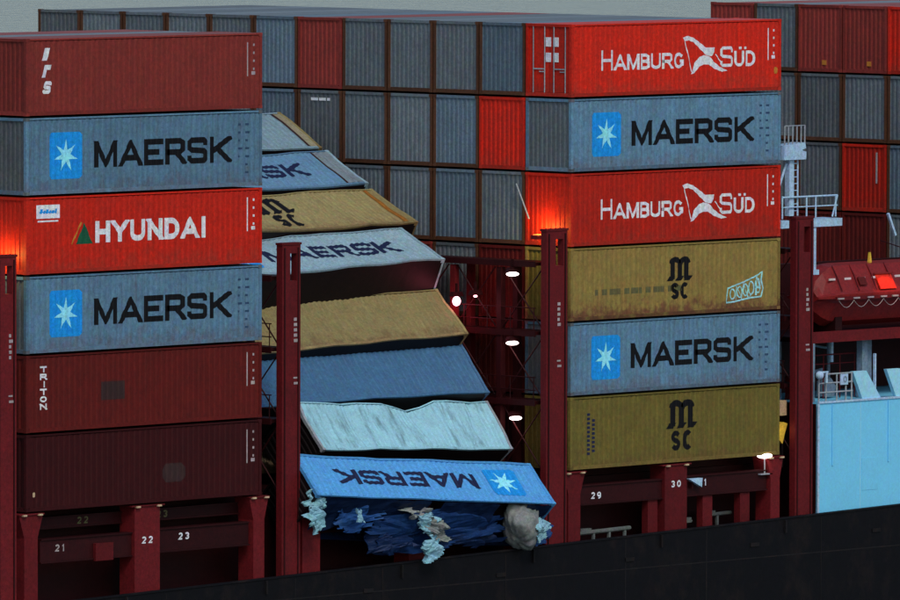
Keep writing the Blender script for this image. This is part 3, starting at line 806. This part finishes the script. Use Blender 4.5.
# spilled cargo
def sack(name, loc, sc_, seed, mt, label, parts=1):
    bm = bmesh.new(); bmesh.ops.create_icosphere(bm, subdivisions=5, radius=1)
    for v in bm.verts:
        n = v.co.normalized(); az = math.atan2(n.y, n.x)
        k = 1+.20*noise.noise(n*1.2+Vector((seed,0,0)))
        top = max(0, (n.z-.15)/.85)
        fold = .055*(.35+top)*math.sin(az*11+6*noise.noise(n*1.5+Vector((seed,0,0))))+.05*noise.noise(Vector((n.x*5,n.y*5,n.z*1.5))+Vector((seed,seed,0)))
        neck = 1-.72*top**1.3
        c = Vector((n.x*neck, n.y*neck, n.z*(1+.35*top) if n.z > 0 else math.copysign(abs(n.z)**.75, n.z)*.85))*(k+fold)
        c.x += .15*top*math.sin(seed)
        v.co = Vector((c.x*sc_[0], c.y*sc_[1], c.z*sc_[2]))
    for f in bm.faces: f.smooth = True
    me = bpy.data.meshes.new(name); bm.to_mesh(me); bm.free()
    o = obj(name, me, mt); o.location = loc; tag(o, label, 'sack')
    return o
def crumple(name, loc, sx_, sz_, seed, mt, label, group='torn sheets and wrapping spilling from the crushed container', tilt=0, amp=1.0, cat='debris'):
    """a hanging, heavily creased sheet with ragged outline and its own thickness"""
    mb = MB(); nx, nz = 26, 26; rr = random.Random(seed)
    keep = {}
    def P(u, v, s_):
        x = (u-.5)*sx_; z = (v-.5)*sz_
        a = noise.noise(Vector((u*2.2+seed, v*2.0, 0))); b = noise.noise(Vector((u*5+seed, v*4.5, 7))); c = abs(noise.noise(Vector((u*9, v*8+seed, 3))))
        return (x+.18*sx_*b, -.42*amp*(a+.6*b)-.16*amp*c+s_, z+.16*sz_*a+.06*c)
    for s_ in (0, .03):
        for j in range(nz+1):
            for i in range(nx+1): mb.v.append(P(i/nx, j/nz, s_))
    n_ = nx+1; M = n_*(nz+1)
    def inside(i, j):
        if not (0 <= i < nx and 0 <= j < nz): return False
        u, v = (i+.5)/nx*2-1, (j+.5)/nz*2-1
        an = math.atan2(v, u); r = math.hypot(u, v)
        return r < .78+.30*noise.noise(Vector((math.cos(an)*1.6+seed, math.sin(an)*1.6, 0)))+.16*noise.noise(Vector((math.cos(an)*5, math.sin(an)*5, seed)))
    for j in range(nz):
        for i in range(nx):
            if not inside(i, j): continue
            a = j*n_+i
            mb.f.append((a,a+1,a+n_+1,a+n_)); mb.f.append((M+a,M+a+n_,M+a+n_+1,M+a+1))
            for (di, dj, p, q) in ((-1,0,a+n_,a),(1,0,a+1,a+n_+1),(0,-1,a,a+1),(0,1,a+n_+1,a+n_)):
                if not inside(i+di, j+dj): mb.f.append((p, q, M+q, M+p))
    o = obj(name, mb.mesh(name), mt); o.location = loc; o.rotation_euler = (0, R(tilt), 0)
    return tag(o, label, cat, group)
crumple('torn_wrapping', (-15.0,-.9,-.30), .95, .8, 1, BAG, 'small pale scrap of wrapping highest beside the left red post', tilt=20)
crumple('torn_wrapping', (-15.05,-1.0,-1.0), .95, 1.35, 2, BAG, 'pale crumpled wrapping dangling beside the left red post, lower of two', tilt=-20)
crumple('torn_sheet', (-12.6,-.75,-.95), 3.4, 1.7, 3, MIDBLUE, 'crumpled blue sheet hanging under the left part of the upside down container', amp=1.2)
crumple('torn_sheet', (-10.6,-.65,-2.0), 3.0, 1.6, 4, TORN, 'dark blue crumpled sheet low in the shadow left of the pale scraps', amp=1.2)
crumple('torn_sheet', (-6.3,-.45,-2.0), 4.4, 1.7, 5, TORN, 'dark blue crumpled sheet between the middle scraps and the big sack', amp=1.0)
crumple('torn_wrapping', (-9.75,-1.0,-1.0), 1.7, .8, 6, BAGG, 'soiled grey scrap topmost under the middle of the upside down container', tilt=8)
crumple('torn_wrapping', (-9.25,-1.25,-1.45), 1.2, 1.0, 7, BAG, 'pale creased scrap in the middle of the spill under the container', tilt=25)
crumple('torn_wrapping', (-8.75,-1.35,-1.75), 1.5, .8, 8, BAGG, 'dull grey folded scrap lying across the pale middle scraps', tilt=32)
crumple('torn_wrapping', (-8.95,-1.3,-2.45), 1.2, 1.2, 9, BAG, 'lowest pale scrap of the spill just above the hull edge', tilt=-10)
crumple('torn_wrapping', (-13.0,-1.3,-.95), .3, .9, 10, BAG, 'thin pale sliver hanging in front of the crumpled blue sheet', tilt=-14, amp=.4)
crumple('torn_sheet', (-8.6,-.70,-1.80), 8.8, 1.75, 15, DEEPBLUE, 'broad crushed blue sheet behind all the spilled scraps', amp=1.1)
crumple('torn_sheet', (-2.2,-.5,-2.1), 1.4, 1.7, 12, MIDBLUE, 'blue sheet behind the right end of the spill by the red post', amp=.7)
sack('cargo_sack', (-3.7,-.95,-1.9), (1.02,.7,.85), 6.7, BAGG, 'large rounded greyish sack spilling at the right end of the torn container').rotation_euler = (R(10), R(48), R(20))
crumple('torn_wrapping', (-3.25,-1.55,-2.0), 1.1, 1.0, 14, BAG, 'pale flap of wrapping over the right side of the big sack', tilt=35, amp=.5)
# crushed beige container glimpsed between the left stack and the left post
fallen((-8.2,5.2,.2), 3, 0, 20, 9.0, 2.6, BEIGE, 'crushed beige container glimpsed between the left stack and the red post', dent(.22, 11), frame=BEIGE)
fallen((-3.2,6.8,.1), 0, 0, 8, 12.0, 2.8, DMAROON, 'dark maroon container buried low inside the collapsed heap', dent(.1, 12), frame=DMAROON)
fallen((-3.2,9.9,.1), 0, 0, 4, 12.0, 2.8, DMAROON, 'dark maroon container buried deepest behind the collapsed heap', dent(.1, 13), frame=DMAROON)

# ------------------------------------------------------------------ lashing bridges
def slot_post(x0, x1, ztop, y0=-.12, y1=.18, zbot=-4.15):
    mb = MB(); xa, xb = x0+.46*(x1-x0)-.02, x0+.80*(x1-x0); za, zb = ztop-1.35, ztop-.32
    mb.box(x0, xa, y0, y1, zbot, ztop); mb.box(xb, x1, y0, y1, zbot, ztop)
    mb.box(xa, xb, y0, y1, zbot, za); mb.box(xa, xb, y0, y1, zb, ztop)
    return mb
def bridge(x0, x1, ztop, label, ncol, stairs=True):
    b = empty('lashing_bridge', (x0, 0, -4.15), label, 'lashing bridge', 'red lashing bridges between container bays')
    def add(name, mb, mt):
        o = obj(name, mb.mesh(name), mt, b); o.location = (-x0, 0, 4.15); return o
    add('outer_post', slot_post(x0, x1, ztop), STEELR)
    # stiffener strip and cap
    add('post_cap', MB().box(x0-.03, x1+.03, -.15, .21, ztop+.003, ztop+.09), STEELR)
    add('post_edge', MB().box(x0+.10, x0+.16, -.15, -.121, -4.0, ztop-.1).box(x1-.16, x1-.10, -.15, -.121, -4.0, ztop-.1), STEELD)
    mk = MB(); rr = random.Random(int(abs(x0)*7))
    z = 6.6
    for i in range(5): mk.box(x0+.62, x0+.62+rr.uniform(.10,.2), -.135, -.124, z-.12, z); z -= .2
    mk.box(x0+.60, x0+.8, -.135, -.124, 4.3, 4.36); mk.box(x0+.62, x0+.84, -.135, -.124, 4.08, 4.17)
    o = add('post_marking', mk, DULLW); o['kind'] = 'stuff'
    for k in range(1, ncol+1):
        y = k*ROWP-.05
        for x in (x0+.15, x1-.1):
            add('column', MB().box(x-.13, x+.13, y-.12, y+.12, -.4, 7.9), STEELD if k % 2 else STEELR)
        for q, (za, zb) in enumerate(((.1,2.5),(2.9,5.2),(5.6,7.9))):
            add('brace', MB().bar((x0+.15, y-ROWP+.3, za), (x0+.15, y-.15, zb), .03).bar((x0+.15, y-.15, za), (x0+.15, y-ROWP+.3, zb), .03), STEELD)
    Y1 = ncol*ROWP+.2
    for zz in (2.62, 5.32, 8.02):
        add('platform', MB().box(x0+.02, x1-.02, .46, Y1, zz, zz+.14), STEELD)
        add('platform_edge', MB().box(x0-.03, x0+.02, .46, Y1, zz-.06, zz+.17), STEELD)
        if zz < 8:
            rl = MB()
            for h in (.55, 1.05): rl.bar((x0+.05, .5, zz+h), (x0+.05, Y1, zz+h), .022)
            y = .6
            while y < Y1: rl.bar((x0+.05, y, zz+.14), (x0+.05, y, zz+1.05), .022); y += 1.25
            add('handrail', rl, STEELD)
    return b
BR_A = bridge(-30.75, -29.75, 9.42, 'dark red lashing bridge post at the left edge beside the left stack', 1)
BR_B = bridge(-16.0, -15.02, 9.35, 'dark red lashing bridge post standing in front of the fallen containers', 1)
BR_C = bridge(-1.5, -.32, 9.38, 'red lashing bridge with stacked lit platforms left of the right stack', 4)
BR_D = bridge(13.0, 14.05, 9.38, 'dark red lashing bridge post between the right stack and superstructure', 1)

# lamps under the platforms
def deck_lamp(x, y, z, label, mat=LAMPE, power=7, rx=.29, rz=.085, rgb=(1,.5,.42), group='lit white lamps under the lashing bridge platforms'):
    t = empty('deck_lamp', (x, y, z+.35), label, 'lamp', group)
    obj('housing', MB().prism([(-.32,-.16),(.32,-.16),(.22,.02),(-.22,.02)], -.1, .1, 'y').mesh('housing'), STEELD, t)
    obj('bracket', MB().box(-.04,.04,-.04,.04,.02,.35).mesh('bracket'), STEELD, t)
    bm = bmesh.new(); bmesh.ops.create_uvsphere(bm, u_segments=20, v_segments=10, radius=1)
    for v in bm.verts: v.co = Vector((v.co.x*rx, v.co.y*rx*.7, v.co.z*rz))
    for f in bm.faces: f.smooth = True
    me = bpy.data.meshes.new('lamp_lens'); bm.to_mesh(me); bm.free()
    o = obj('lamp_lens', me, mat, t); o.location = (0, 0, -.16-rz)
    light(t, (-.25, -.15, -.6), power, rgb)
    return t
deck_lamp(-1.5, 1.7, 7.55, 'lit white lamp under the highest platform left of the right stack')
deck_lamp(-1.5, 1.7, 4.86, 'lit white lamp under the middle platform left of the right stack')
deck_lamp(-1.3, 1.7, 1.92, 'lit white lamp under the lowest platform beside the bottom yellow container')
deck_lamp(-1.85, 4.38, 6.5, 'round pinkish lamp shining beside the right end of the plain ochre container', LAMPP, 45, .19, .19, (1,.12,.22))
deck_lamp(-1.85, 3.36, 6.6, 'tiny dim lamp just right of the round pinkish lamp', LAMPP, 1, .09, .05, (1,.5,.55))
# lamp on a stalk under the right stack
t = empty('stalk_lamp', (11.45, .12, -.72), 'flat white lamp on a thin stalk below the bottom yellow container', 'lamp')
obj('stalk', MB().bar((0,0,0),(0,0,.62),.03).box(-.35,.35,-.12,.12,-.05,.0).mesh('stalk'), TGREY, t)
bm = bmesh.new(); bmesh.ops.create_uvsphere(bm, u_segments=20, v_segments=10, radius=1)
for v in bm.verts: v.co = Vector((v.co.x*.36, v.co.y*.25, v.co.z*.11))
me = bpy.data.meshes.new('lamp_lens'); bm.to_mesh(me); bm.free()
o = obj('lamp_lens', me, LAMPE, t); o.location = (0,0,.70)
light(t, (0,-.35,.35), 2.5, (1,.6,.45))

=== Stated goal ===
Only the lines from the one bearing "pale scraps', amp=1.2)" through the one bearing "sheet', tilt=-14, amp=.4)" should be repeated, exactly as given.

=== Response to this task ===
crumple('torn_sheet', (-10.6,-.65,-2.0), 3.0, 1.6, 4, TORN, 'dark blue crumpled sheet low in the shadow left of the pale scraps', amp=1.2)
crumple('torn_sheet', (-6.3,-.45,-2.0), 4.4, 1.7, 5, TORN, 'dark blue crumpled sheet between the middle scraps and the big sack', amp=1.0)
crumple('torn_wrapping', (-9.75,-1.0,-1.0), 1.7, .8, 6, BAGG, 'soiled grey scrap topmost under the middle of the upside down container', tilt=8)
crumple('torn_wrapping', (-9.25,-1.25,-1.45), 1.2, 1.0, 7, BAG, 'pale creased scrap in the middle of the spill under the container', tilt=25)
crumple('torn_wrapping', (-8.75,-1.35,-1.75), 1.5, .8, 8, BAGG, 'dull grey folded scrap lying across the pale middle scraps', tilt=32)
crumple('torn_wrapping', (-8.95,-1.3,-2.45), 1.2, 1.2, 9, BAG, 'lowest pale scrap of the spill just above the hull edge', tilt=-10)
crumple('torn_wrapping', (-13.0,-1.3,-.95), .3, .9, 10, BAG, 'thin pale sliver hanging in front of the crumpled blue sheet', tilt=-14, amp=.4)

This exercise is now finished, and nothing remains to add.